Referendum sui binari della storia

In questo referendum confermativo non è necessario il quorum, ma domenica sera l’affluenza alle urne ci dirà se gli Italiani hanno affrontato con serietà questa consultazione sulle modifiche alla Costituzione, “spina dorsale della nostra democrazia”, come diceva l’onorevole Elsa Conci, “pasionaria bianca” trentina tra le 21 donne della Costituente.

E’ finita la campagna elettorale “giocata” da tutti i partiti in una ricerca di consenso pari alla demonizzazione degli avversari. Hanno contato molto i contenuti cercati sui social media, dove si tende a chiedere conferma alle proprie idee e a “fidarsi” degli opinion leader “amici”. In qualche caso, non troppo frequente da noi, sono stati assemblee e confronti promossi da sigle cattoliche a favorire una conoscenza approfondita delle “ragioni” del sì e del no, “per arrivare al voto – come auspicava il segretario della CEI Nunzio Galantino – con la testa ben messa, e non di pancia”. Anche Vita Trentina e radio Trentino inBlu nelle scorse settimane si sono impegnate a chiarire le posizioni. Da una parte, i punti di vista del sì che assicurano maggiore stabilità e partecipazione democratica anche con leggi popolari e referendum propositivi, rinnovamento del sistema politico, riduzione dei costi, un ridisegnato rapporto di equilibrio nel rapporto Stato e regioni dopo la riforma del 2001. Dall’altra parte, i punti di vista del no che temono in caso di approvazione una deriva autoritaria, strapotere del Governo sul Parlamento, riduzione della partecipazione, spinte alla partitocrazia e al centralismo statale.

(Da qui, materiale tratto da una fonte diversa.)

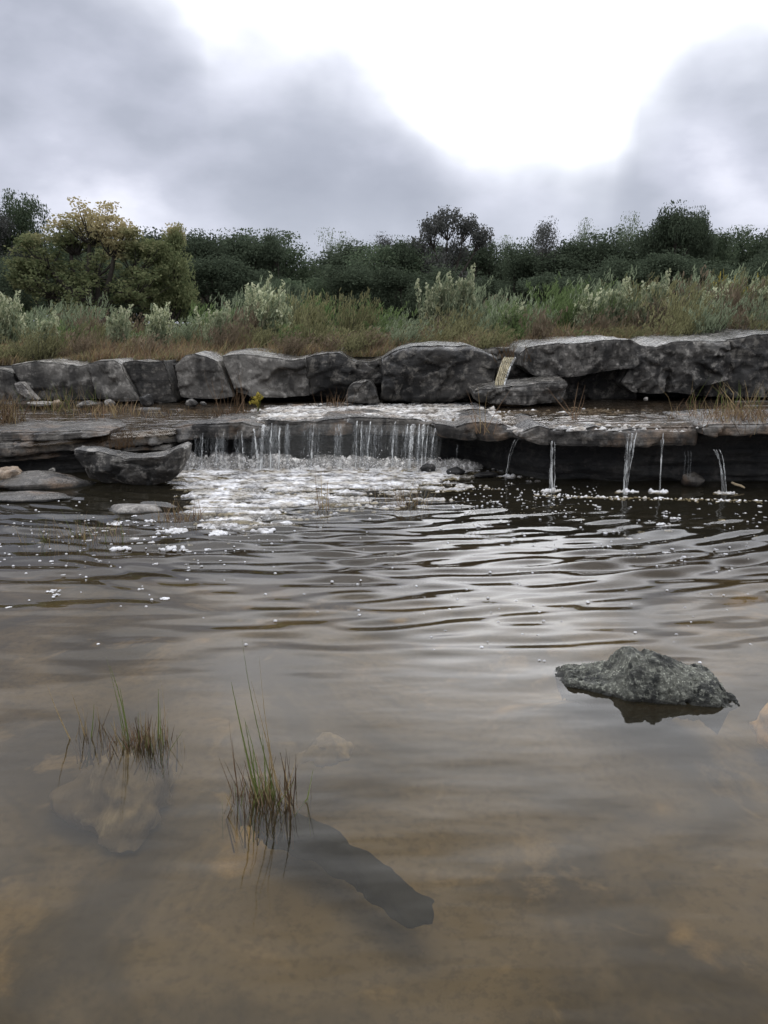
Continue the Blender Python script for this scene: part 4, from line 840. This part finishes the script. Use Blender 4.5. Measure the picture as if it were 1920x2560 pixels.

Alla vigilia ormai del voto, le opinioni maturate meritano di essere sottoposte al setaccio di tre letture “combinate”.

La prima è una lettura diacronica che colloca queste modifiche dentro un percorso storico costituito da decisivi antecedenti e da prevedibili conseguenze. Non votiamo sul pianeta Marte e in una data indefinita della storia: veniamo da 70 anni di lento e paziente percorso di costruzione della nostra democrazia postbellica,  nata da un inevitabile compromesso e segnata da un forte spirito antifascista. Una transizione incompiuta, avviata dai Padri costituenti e affidata ad una “Magna Charta” concepita come rigida nei princìpi ma flessibile in alcuni suoi assetti istituzionali, tanto che se ne prevedevano le modalità di cambiamento. Sulla base dell’art. 138 siamo arrivati negli ultimi tre anni alle modifiche scaturite da sei votazioni in Parlamento.

E’ in questa luce di sofferto percorso che dobbiamo considerare quali passaggi vengono innescati, favoriti o bloccati, dall’esito del voto. La lettura sincronica, la seconda, pone sullo stesso piano in contemporanea i punti di questo quesito articolato in vari quesiti. Esige uno sguardo sinottico – soprattutto agli indecisi e a quanti ravvisano elementi di debolezza anche nella propria scelta preferenziale – che arrivi a misurare il peso specifico dei diversi punti, ma alla fine propenda per la somma più alta dei fattori positivi. Ben difficilmente sarà un’adesione di totale consenso per il sì o per il no, ma con questa sintesi equilibrata e mediana si eviterà di farsi troppo condizionare da elementi marginali o residuali, ancorché importanti presi singolarmente.

Infine la lettura geopolitica, inevitabile davanti a equilibri internazionali sempre più interdipendenti e dalle ripercussioni economiche. Non si tratta di piegare gli affari interni alle attese (e pressioni) esterne; non si può però ignorare l’esito del voto italiano sulla riforma costituzionale dentro un mosaico europeo nel quale molte tessere nazionali si presentano in un dissesto preoccupante e in direzione centripeta rispetto al valore dell’unità europea.  Ma anche altri occhi del mondo sono sull’Italia che va alle urne domenica, come conferma il commento postato da Shanghai da una docente trentina: “La Cina si aspetta che noi siamo all’altezza delle nostre potenzialità. Altrimenti guarderanno altrove. E i treni persi stavolta, mentre noi discutiamo di riforma elettorale sulla banchina della stazione, non torneranno più”.

Comunque vada, il 4 dicembre 2016 rappresenta una chiamata molto importante, alla quale ognuno deve rispondere con matura consapevolezza. Buon voto!